Sunday 22 May 2016

Keeping it Small



Michael Young believes we have to stop giving chapbooks the short shrift:
The poet Tomas Transtromer, winner of the 2011 Nobel Prize, demonstrated the power of an oeuvre that accumulates in small increments, growing slowly like a glacier over years. Each individual addition to his total output never amounts to what is defined as a full-length collection. Only by combining old material with new material does he make more than a chapbook. His first book, 17 Poems, was, of course, 17 poems and they weren’t long enough to cover 48 pages. Not even close. The next set of new poems, Secrets on the Way, added fourteen more poems to his work. The collection after that, The Half-Finished Heaven, added twenty-one more poems. In this way, he kept adding to his oeuvre. But any given addition never would have broken that 48-page barrier. Many other poets have published works that are chapbooks. 

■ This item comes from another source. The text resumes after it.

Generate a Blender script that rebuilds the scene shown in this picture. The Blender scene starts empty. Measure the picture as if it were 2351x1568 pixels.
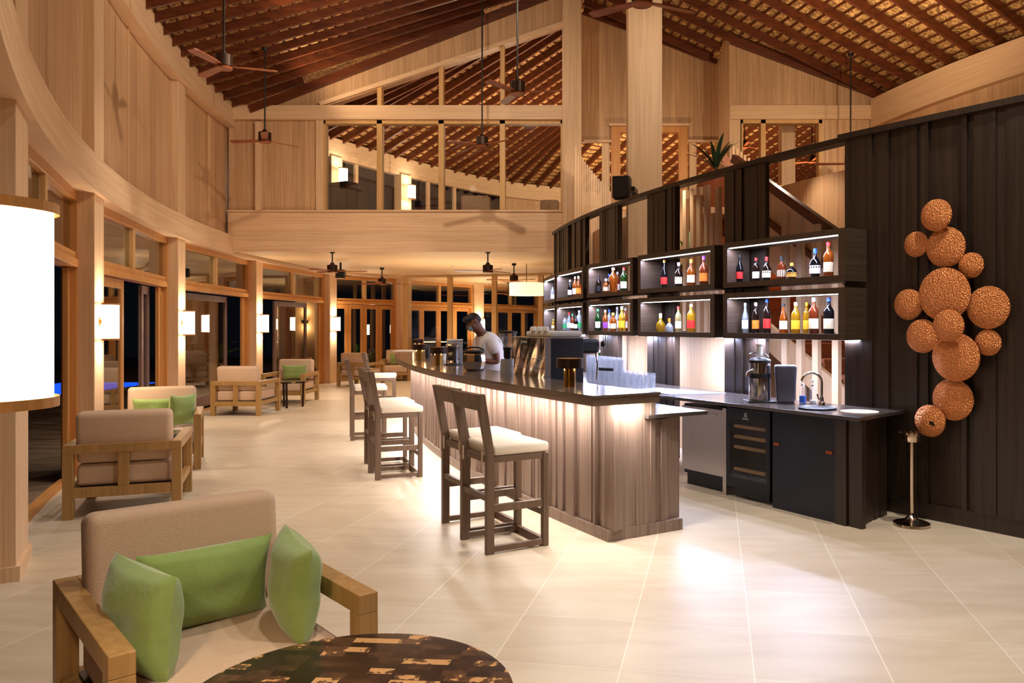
import bpy, bmesh, math, random
from mathutils import Vector, Matrix
R = math.radians
col = bpy.context.scene.collection
scn = bpy.context.scene
# ------------------------------------------------------------------ camera
F, CX, CY, H = 1822.0, 1340.0, 747.0, 1.57
cam = bpy.data.cameras.new('camera'); co = bpy.data.objects.new('camera', cam); col.objects.link(co)
co.location = (0, 0, H); co.rotation_euler = (R(90), 0, 0)
cam.sensor_width = 36; cam.lens = F/2351*36
cam.shift_x = (1175.5-CX)/2351; cam.shift_y = (CY-784)/2351
cam.clip_start = .05; cam.clip_end = 300
scn.camera = co
scn.view_settings.view_transform = 'Standard'; scn.view_settings.look = 'None'
scn.view_settings.gamma = 1; scn.view_settings.use_curve_mapping = False
scn.view_settings.exposure = 0.45
# ------------------------------------------------------------------ world: night sky
w = bpy.data.worlds.new('night'); scn.world = w; w.use_nodes = True
w.node_tree.nodes['Background'].inputs[0].default_value = (.010, .012, .018, 1)
w.node_tree.nodes['Background'].inputs[1].default_value = .15
# ------------------------------------------------------------------ place geometry: a ring building round (CXX, CYY)
CXX, CYY = 20.4, 18.4
D = 15.5
def P(r, a, z=0): return Vector((CXX-r*math.cos(R(a)), CYY-r*math.sin(R(a)), z))
def G(x, y, z=0):
    Y = (H-z)*F/(y-CY); return Vector(((x-CX)/F*Y, Y, z))
def A(x, y, Y): return Vector(((x-CX)/F*Y, Y, H+(CY-y)/F*Y))
def XD(x, Y=D): return (x-CX)/F*Y
def ZD(y, Y=D): return H+(CY-y)/F*Y
def ang(x, r, far=False):
    m = (x-CX)/F; a = 1+m*m; b = -2*(m*CXX+CYY); c = CXX**2+CYY**2-r*r
    d = max(b*b-4*a*c, 0); t = (-b+(1 if far else -1)*math.sqrt(d))/(2*a)
    return math.degrees(math.atan2(CYY-t, CXX-m*t))
# ------------------------------------------------------------------ lights
def area(loc, target, size, power, color, sy=None, spread=None):
    l = bpy.data.lights.new('lamp_light', 'AREA'); l.energy = power; l.color = color
    l.shape = 'RECTANGLE' if sy else 'SQUARE'; l.size = size
    if sy: l.size_y = sy
    if spread: l.spread = R(spread)
    o = bpy.data.objects.new('lamp_light', l); col.objects.link(o); o.location = loc
    o.rotation_euler = (Vector(target)-Vector(loc)).to_track_quat('-Z', 'Y').to_euler()
    return o
def spot(loc, target, power, color, angle=70, blend=.6, rad=.06):
    l = bpy.data.lights.new('spot_light', 'SPOT'); l.energy = power; l.color = color
    l.spot_size = R(angle); l.spot_blend = blend; l.shadow_soft_size = rad
    o = bpy.data.objects.new('spot_light', l); col.objects.link(o); o.location = loc
    o.rotation_euler = (Vector(target)-Vector(loc)).to_track_quat('-Z', 'Y').to_euler()
    return o
def point(loc, power, color, rad=.05):
    l = bpy.data.lights.new('point_light', 'POINT'); l.energy = power; l.color = color; l.shadow_soft_size = rad
    o = bpy.data.objects.new('point_light', l); col.objects.link(o); o.location = loc
    return o
WARM = (1, .74, .48); WARM2 = (1, .82, .62); NEUT = (1, .92, .82); LED = (1, .90, .84); COOL = (.62, .68, 1)
# downlights hung under the ridge, aimed at the floor
for r_, a_, p_ in ((24.2, 41, 150), (25.4, 33.5, 110), (24.6, 27, 90), (25.6, 20, 110), (25.0, 12, 120), (22.0, 38, 210), (19.5, 44, 130)):
    spot(P(r_, a_, 5.8), P(r_+.2, a_, 0), p_*1.8, NEUT, 100, .8, .08)
# key spot from the right, over the lounge chairs
spot((2.6, 2.6, 5.2), (-1.0, 3.2, 0), 150, NEUT, 70, .7, .05)
# warm wash on the tall walls
spot(P(22.6, 22, 6.2), P(27.3, 12, 4.2), 330, WARM2, 110, .9, .10)
spot(P(22.6, 32, 6.0), P(27.3, 25, 3.8), 300, WARM2, 110, .9, .10)
spot((-1.5, 9.5, 7.2), (-3.2, 15.5, 4.8), 430, WARM2, 100, .9, .07)
spot((4.2, 9.5, 5.2), (4.0, 15.5, 5.6), 280, WARM, 100, .9, .03)
spot((7.0, 7.0, 4.2), (8.6, 13.6, 5.6), 160, WARM, 100, .9, .03)
# uplights standing on the wall plates and the screen, washing the rafters
for a_ in (24, 16, 9):
    spot(P(25.9, a_, 5.6), P(23.2, a_, 8.0), 85, WARM, 150, .9, .1)
for a_ in (30, 24, 18):
    spot(P(17.8, a_, 4.6), P(17.0, a_+2, 8), 95, WARM, 150, .9, .1)
area((-1.0, 20.5, 4.2), (-1.2, 21.0, 8), 1.6, 170, WARM)
area((-4.2, 19.6, 4.2), (-4.6, 21, 7), 1.2, 60, WARM)
area((3.0, 22.5, 4.0), (3.2, 24.5, 8), 2.0, 330, WARM)
area((6.5, 22, 4.0), (6.5, 25, 8), 2.0, 200, WARM)
spot((1.6, 15.7, 4.2), (1.6, 16.8, 6.6), 40, WARM, 140, .9, .06)
spot((2.4, 7.4, 6.2), (.86, 11.3, 4.4), 330, WARM2, 60, .8, .03)  # extra spot added to brighten the king column
spot((1.2, 4.2, 5.6), (2.9, 6.4, 1.8), 150, NEUT, 50, .9, .04)  # extra spot added to brighten the copper plates and dark wall
# light of the back lounge under the low ceiling
area((-3.2, 18.6, .9), (-3.2, 18.6, 3), 2.0, 55, WARM2)
area((-3.0, 25.8, 1.0), (-3.0, 25.8, 3), 2.0, 80, WARM)
for x_, y_ in ((-4.2, 17.6), (-3.5, 21.3), (-3.0, 26.0), (-1.2, 29)):
    spot((x_, y_, 3.0), (x_, y_, 0), 120, WARM2, 130, .8, .06)
# stair hall behind the bar screen
spot((2.9, 10.8, 4.0), (2.0, 9.4, 1.0), 120, WARM2, 120, .8, .06)
spot((5.0, 12.0, 4.6), (3.4, 15, 3.0), 150, WARM, 120, .8, .06)
spot((.6, 12.6, 4.8), (0.0, 14.6, 3.0), 60, WARM2, 110, .8, .06)
# ------------------------------------------------------------------ materials
MATS = {}
def newmat(name):
    m = bpy.data.materials.new(name); m.use_nodes = True; MATS[name] = m
    return m, m.node_tree, m.node_tree.nodes['Principled BSDF']
def c4(c): return (c[0], c[1], c[2], 1)
def srgb(r, g, b): return tuple(((v/255)/12.92 if v/255 <= .04045 else ((v/255+.055)/1.055)**2.4) for v in (r, g, b))
def plain(name, c, rough=.5, metal=0, emit=None, es=0, trans=0, ior=1.45, coat=0, bump=0, bscale=200, alpha=1):
    m, nt, b = newmat(name)
    b.inputs['Base Color'].default_value = c4(c); b.inputs['Roughness'].default_value = rough
    b.inputs['Metallic'].default_value = metal; b.inputs['Transmission Weight'].default_value = trans
    b.inputs['IOR'].default_value = ior; b.inputs['Coat Weight'].default_value = coat
    tc = nt.nodes.new('ShaderNodeTexCoord')
    n = nt.nodes.new('ShaderNodeTexNoise'); n.inputs['Scale'].default_value = bscale if bump else 14
    n.inputs['Detail'].default_value = 3
    nt.links.new(tc.outputs['Object'], n.inputs['Vector'])
    if not trans:
        hs = nt.nodes.new('ShaderNodeMix'); hs.data_type = 'RGBA'
        hs.inputs[6].default_value = c4([v*.88 for v in c]); hs.inputs[7].default_value = c4([min(1, v*1.1) for v in c])
        nt.links.new(n.outputs[0], hs.inputs[0]); nt.links.new(hs.outputs[2], b.inputs['Base Color'])
    if bump:
        bp = nt.nodes.new('ShaderNodeBump'); bp.inputs['Strength'].default_value = bump; bp.inputs['Distance'].default_value = .01
        nt.links.new(n.outputs[0], bp.inputs['Height']); nt.links.new(bp.outputs[0], b.inputs['Normal'])
    if emit:
        b.inputs['Emission Color'].default_value = c4(emit); b.inputs['Emission Strength'].default_value = es
    return m
def wood(name, c1, c2, axis='z', rough=.5, fine=28, plank=0, pvar=.10, bump=.15):
    m, nt, b = newmat(name); L = nt.links.new; N = nt.nodes.new
    tc = N('ShaderNodeTexCoord'); mp = N('ShaderNodeMapping')
    s = {'x': (.7, fine, fine), 'y': (fine, .7, fine), 'z': (fine, fine, .7), 'h': (.6, .6, fine)}[axis]
    mp.inputs['Scale'].default_value = s; L(tc.outputs['Object'], mp.inputs['Vector'])
    n = N('ShaderNodeTexNoise'); n.inputs['Scale'].default_value = 1; n.inputs['Detail'].default_value = 5
    n.inputs['Roughness'].default_value = .65; n.inputs['Distortion'].default_value = .6
    L(mp.outputs[0], n.inputs['Vector'])
    cr = N('ShaderNodeValToRGB'); cr.color_ramp.elements[0].position = .32; cr.color_ramp.elements[1].position = .68
    cr.color_ramp.elements[0].color = c4(c1); cr.color_ramp.elements[1].color = c4(c2)
    L(n.outputs[0], cr.inputs[0]); out = cr.outputs[0]
    if plank:
        sx = N('ShaderNodeSeparateXYZ'); L(tc.outputs['Object'], sx.inputs[0])
        if axis == 'z':
            ad = N('ShaderNodeMath'); ad.operation = 'ADD'; L(sx.outputs[0], ad.inputs[0]); L(sx.outputs[1], ad.inputs[1]); src = ad.outputs[0]
        else: src = sx.outputs[2]
        ml = N('ShaderNodeMath'); ml.operation = 'MULTIPLY'; ml.inputs[1].default_value = plank; L(src, ml.inputs[0])
        fl = N('ShaderNodeMath'); fl.operation = 'FLOOR'; L(ml.outputs[0], fl.inputs[0])
        fr = N('ShaderNodeMath'); fr.operation = 'FRACT'; L(ml.outputs[0], fr.inputs[0])
        wn = N('ShaderNodeTexWhiteNoise'); wn.noise_dimensions = '1D'; L(fl.outputs[0], wn.inputs['W'])
        mr = N('ShaderNodeMapRange'); mr.inputs[3].default_value = 1-pvar; mr.inputs[4].default_value = 1+pvar; L(wn.outputs[0], mr.inputs[0])
        gt = N('ShaderNodeMath'); gt.operation = 'GREATER_THAN'; gt.inputs[1].default_value = .025; L(fr.outputs[0], gt.inputs[0])
        g2 = N('ShaderNodeMapRange'); g2.inputs[3].default_value = .74; g2.inputs[4].default_value = 1; L(gt.outputs[0], g2.inputs[0])
        mm = N('ShaderNodeMath'); mm.operation = 'MULTIPLY'; L(mr.outputs[0], mm.inputs[0]); L(g2.outputs[0], mm.inputs[1])
        vm = N('ShaderNodeVectorMath'); vm.operation = 'SCALE'; L(out, vm.inputs[0]); L(mm.outputs[0], vm.inputs['Scale']); out = vm.outputs[0]
    L(out, b.inputs['Base Color']); b.inputs['Roughness'].default_value = rough
    if bump:
        bp = N('ShaderNodeBump'); bp.inputs['Strength'].default_value = bump; bp.inputs['Distance'].default_value = .01
        L(n.outputs[0], bp.inputs['Height']); L(bp.outputs[0], b.inputs['Normal'])
    return m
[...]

The original publications of T.S. Eliot’s Prufrock and Other Observations, and Ginsberg’s Howl were both chapbooks. Of Louise Bogan’s four major collections, two of them—The Body of This Death, and The Sleeping Fury, were chapbooks. Edgar Bowers’ second collection, To the Astronomers, was 36 pages. And the following collection Living Together, although 84 pages, was a new & selected and therefore, full of material from his first two collections. I’m fortunate to own a copy of this book and can tell you that the new poems in the collection only compose a total of 10 more pages. This could also be pointed out of many other poets. So what is our obsession with making collections long when so many important poets published short works of great significance? Why consider these mere works on the way to—not more important work, but just larger collections of work? 
He continues:
Our entire culture believes, as if it were divine writ, that bigger-is-better, that perpetual growth defines success. But it is error in many ways and folly for poets to follow along with this thinking. A poet should write and construct the best book they can, and if that collection is under 48 pages, then that is how long it’s supposed to be. To ignore a collection because it’s only 20 or 30 pages long rather than 60 or 80 pages is simply the error of a mind that thinks bigger is better. Or it at least is not questioning that implicit assumption. I wager that most poets don’t think of themselves as adhering to this mentality and yet, here we are, all racing toward that 48-page mark as though it were what defines a collection of poetry. Certainly nothing in poetry itself determines that. It is an ulterior motive shaping the collection to reach that mark. Consciously or unconsciously it is not a poetic motive directing the poet’s choices here and it’s time to put that to an end.